A liberal Communist Party elder has urged forgiveness and reconciliation over the 1989 tumult at Tiananmen Square – but insisted that, taking a leaf from Nelson Mandela, authorities must first set the truth straight before healing can take place.
”The authorities, [former] students and ordinary people must forgive each other. But the premise is that the truth must first be clarified," said Du Daozheng, the 90-year-old publisher of China’s most outspoken political magazine Yanhuang Chunqiu.
Former South African president Mandela had established the Truth and Reconciliation Commission to investigate the crimes of the apartheid years, a painful and violent time of racial segregation.
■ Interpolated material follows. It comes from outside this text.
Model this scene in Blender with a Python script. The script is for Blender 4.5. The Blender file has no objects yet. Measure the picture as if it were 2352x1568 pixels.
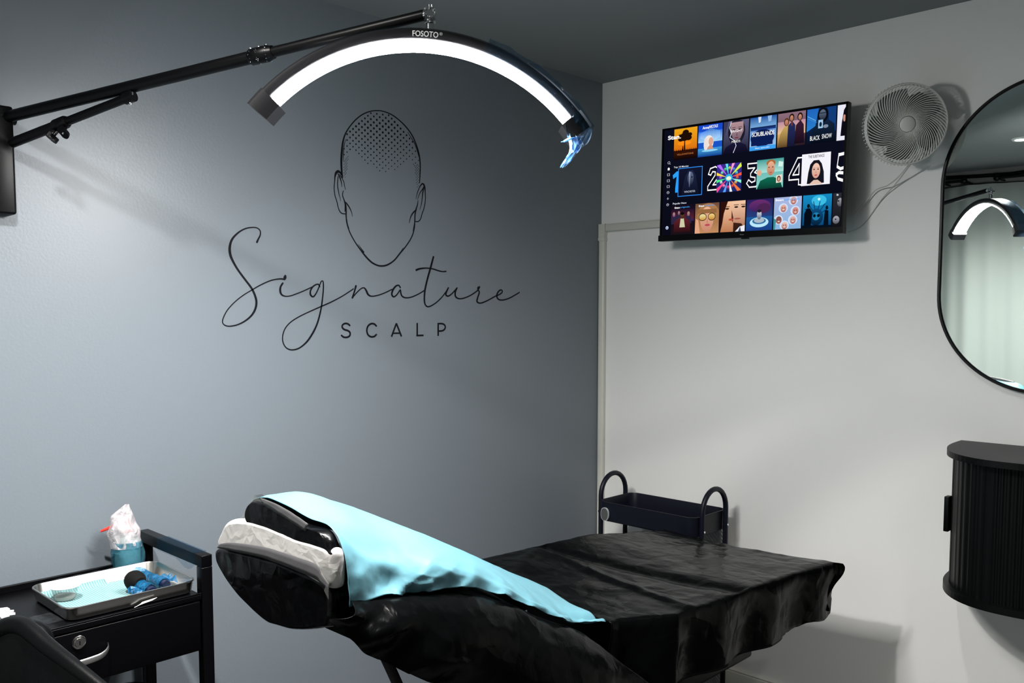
import bpy, bmesh, math, random
from mathutils import Vector, Matrix, noise
random.seed(7)
S = bpy.context.scene
COL = S.collection
PI = math.pi

# ---------------------------------------------------------------- camera
cam_d = bpy.data.cameras.new('camera')
cam = bpy.data.objects.new('camera', cam_d)
COL.objects.link(cam)
S.camera = cam
FPX = 2028.0
cam_d.sensor_width = 36.0
cam_d.lens = 36.0 * FPX / 2352.0
cam_d.shift_x = (1176.0 - 1164.0) / 2352.0
cam_d.shift_y = (857.0 - 784.0) / 2352.0
cam_d.clip_start = 0.05
th, pi_ = math.radians(44.2842), math.radians(4.0896)
Fw = Vector((-math.sin(th) * math.cos(pi_), math.cos(th) * math.cos(pi_), -math.sin(pi_)))
Rt = Vector((math.cos(th), math.sin(th), 0))
Up = Rt.cross(Fw)
M = Matrix((Rt, Up, -Fw)).transposed().to_4x4()
M.translation = Vector((2.337, -2.968, 1.459))
cam.matrix_world = M

# ---------------------------------------------------------------- world, exposure
w = bpy.data.worlds.new('world')
S.world = w
w.use_nodes = True
w.node_tree.nodes['Background'].inputs[0].default_value = (0.02, 0.022, 0.026, 1)
w.node_tree.nodes['Background'].inputs[1].default_value = 1.0
S.view_settings.view_transform = 'Standard'
S.view_settings.look = 'None'
S.view_settings.exposure = 0.0
S.view_settings.gamma = 1.0
S.view_settings.use_curve_mapping = False

LED_STRENGTH = 370.0
DOWNLIGHTS = [  # x, y, power, cone degrees
    (0.92, -2.58, 300.0, 146),
    (2.65, -1.50, 65.0, 126),
    (1.35, -1.25, 40.0, 138),
]
H = 2.4
XR, YB = 3.4, -3.62     # far side of the room behind the camera

# ---------------------------------------------------------------- materials
def lin(c):
    return tuple((v / 12.92 if v <= 0.04045 else ((v + 0.055) / 1.055) ** 2.4) for v in c)

def mat(name, col, rough=0.5, metal=0.0, bump=0.0, scale=50.0, detail=4.0, spec=0.5, coat=0.0, dist=0.002, vary=0.0, trans=0.0, alpha=1.0, sheen=0.0, stretch=None):
    m = bpy.data.materials.new(name)
    m.use_nodes = True
    nt = m.node_tree
    b = nt.nodes['Principled BSDF']
    b.inputs['Base Color'].default_value = (*col, 1)
    b.inputs['Roughness'].default_value = rough
    b.inputs['Metallic'].default_value = metal
    b.inputs['Specular IOR Level'].default_value = spec
    b.inputs['Coat Weight'].default_value = coat
    b.inputs['Transmission Weight'].default_value = trans
    b.inputs['Alpha'].default_value = alpha
    tc = nt.nodes.new('ShaderNodeTexCoord')
    src = tc.outputs['Object']
    if stretch:
        mp = nt.nodes.new('ShaderNodeMapping')
        mp.inputs['Scale'].default_value = stretch
        nt.links.new(src, mp.inputs[0])
        src = mp.outputs[0]
    if bump > 0 or vary > 0:
        n = nt.nodes.new('ShaderNodeTexNoise')
        n.inputs['Scale'].default_value = scale
        n.inputs['Detail'].default_value = detail
        nt.links.new(src, n.inputs['Vector'])
        if bump > 0:
            bp = nt.nodes.new('ShaderNodeBump')
            bp.inputs['Strength'].default_value = bump
            bp.inputs['Distance'].default_value = dist
            nt.links.new(n.outputs['Fac'], bp.inputs['Height'])
            nt.links.new(bp.outputs[0], b.inputs['Normal'])
        if vary > 0:
            r = nt.nodes.new('ShaderNodeMix')
            r.data_type = 'RGBA'
            r.inputs[6].default_value = (*[c * (1 - vary) for c in col], 1)
            r.inputs[7].default_value = (*[min(1, c * (1 + vary)) for c in col], 1)
            n2 = nt.nodes.new('ShaderNodeTexNoise')
            n2.inputs['Scale'].default_value = 3.0
            nt.links.new(src, n2.inputs['Vector'])
            nt.links.new(n2.outputs['Fac'], r.inputs[0])
            nt.links.new(r.outputs[2], b.inputs['Base Color'])
    return m

def crumple(name, col, rough=0.3, strength=0.6, scale=14.0, dist=0.01, spec=0.5, base_rough_vary=0.15, alpha=1.0, coat=0.0, trans=0.0):
    """plastic or paper sheet with sharp random creases"""
    m = mat(name, col, rough=rough, spec=spec, alpha=alpha, coat=coat, trans=trans)
    nt = m.node_tree
    b = nt.nodes['Principled BSDF']
    tc = nt.nodes.new('ShaderNodeTexCoord')
    n0 = nt.nodes.new('ShaderNodeTexNoise')
    n0.inputs['Scale'].default_value = scale * 0.5
    n0.inputs['Detail'].default_value = 2
    nt.links.new(tc.outputs['Object'], n0.inputs['Vector'])
    mx = nt.nodes.new('ShaderNodeMix')
    mx.data_type = 'VECTOR'
    mx.inputs[0].default_value = 0.12
    nt.links.new(tc.outputs['Object'], mx.inputs[4])
    nt.links.new(n0.outputs['Color'], mx.inputs[5])
    v = nt.nodes.new('ShaderNodeTexVoronoi')
    v.feature = 'F1'
    v.distance = 'MANHATTAN'
    v.inputs['Scale'].default_value = scale
    nt.links.new(mx.outputs[1], v.inputs['Vector'])
    n = nt.nodes.new('ShaderNodeTexNoise')
    n.inputs['Scale'].default_value = scale * 1.6
    n.inputs['Detail'].default_value = 3
    n.inputs['Distortion'].default_value = 0.5
    nt.links.new(tc.outputs['Object'], n.inputs['Vector'])
    ad = nt.nodes.new('ShaderNodeMath')
    ad.operation = 'MULTIPLY_ADD'
    ad.inputs[1].default_value = 0.6
    nt.links.new(n.outputs['Fac'], ad.inputs[0])
    nt.links.new(v.outputs['Distance'], ad.inputs[2])
    bp = nt.nodes.new('ShaderNodeBump')
    bp.inputs['Strength'].default_value = strength
    bp.inputs['Distance'].default_value = dist
    nt.links.new(ad.outputs[0], bp.inputs['Height'])
    nt.links.new(bp.outputs[0], b.inputs['Normal'])
    return m

def film(name, tint, opacity=0.35, rough=0.12, scale=40.0, strength=0.8, diff=None):
    """thin clear or tinted film: part see-through, part glossy and diffuse"""
    m = bpy.data.materials.new(name)
    m.use_nodes = True
    nt = m.node_tree
    nt.nodes.clear()
    out = nt.nodes.new('ShaderNodeOutputMaterial')
    tr = nt.nodes.new('ShaderNodeBsdfTransparent')
    tr.inputs[0].default_value = (*[0.35 + 0.65 * t for t in tint], 1)
    pr = nt.nodes.new('ShaderNodeBsdfPrincipled')
    pr.inputs['Base Color'].default_value = (*(diff or tint), 1)
    pr.inputs['Roughness'].default_value = rough
    n = nt.nodes.new('ShaderNodeTexNoise')
    n.inputs['Scale'].default_value = scale
    n.inputs['Detail'].default_value = 4
    n.inputs['Distortion'].default_value = 1.5
    tc = nt.nodes.new('ShaderNodeTexCoord')
    nt.links.new(tc.outputs['Object'], n.inputs['Vector'])
    bp = nt.nodes.new('ShaderNodeBump')
    bp.inputs['Strength'].default_value = strength
    bp.inputs['Distance'].default_value = 0.006
    nt.links.new(n.outputs['Fac'], bp.inputs['Height'])
    nt.links.new(bp.outputs[0], pr.inputs['Normal'])
    mx = nt.nodes.new('ShaderNodeMixShader')
    mr = nt.nodes.new('ShaderNodeMapRange')
    mr.inputs[1].default_value = 0.35
    mr.inputs[2].default_value = 0.65
    mr.inputs[3].default_value = opacity * 0.6
    mr.inputs[4].default_value = min(1.0, opacity * 1.4)
    nt.links.new(n.outputs['Fac'], mr.inputs[0])
    nt.links.new(mr.outputs[0], mx.inputs[0])
    nt.links.new(tr.outputs[0], mx.inputs[1])
    nt.links.new(pr.outputs[0], mx.inputs[2])
    nt.links.new(mx.outputs[0], out.inputs[0])
    return m

def emit(name, col, strength):
    m = bpy.data.materials.new(name)
    m.use_nodes = True
    nt = m.node_tree
    nt.nodes.clear()
    out = nt.nodes.new('ShaderNodeOutputMaterial')
    e = nt.nodes.new('ShaderNodeEmission')
    e.inputs[0].default_value = (*col, 1)
    e.inputs[1].default_value = strength
    nt.links.new(e.outputs[0], out.inputs[0])
    return m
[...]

The commission is widely considered a model for addressing grievances and fostering reconciliation in conflict-torn countries.
”Mandela has set a good precedent,” Du said. “The truth must be investigated and announced, [and] then you can have a reconciliation.”
The military crackdown on protesters from June 3 to 4 in 1989 killed hundreds, or thousands, of civilians. The authorities have never announced the number of people killed or which leaders ordered troops to open fire.
Scholars have estimated the death toll at more than 2,000.
On the night of June 3, when the army shooting began along Bejing¡¦s Chang An Avenue, Du – who had been a member of the party since 1937, when he was aged 14 – and his wife spent a sleepless night in tears, he said.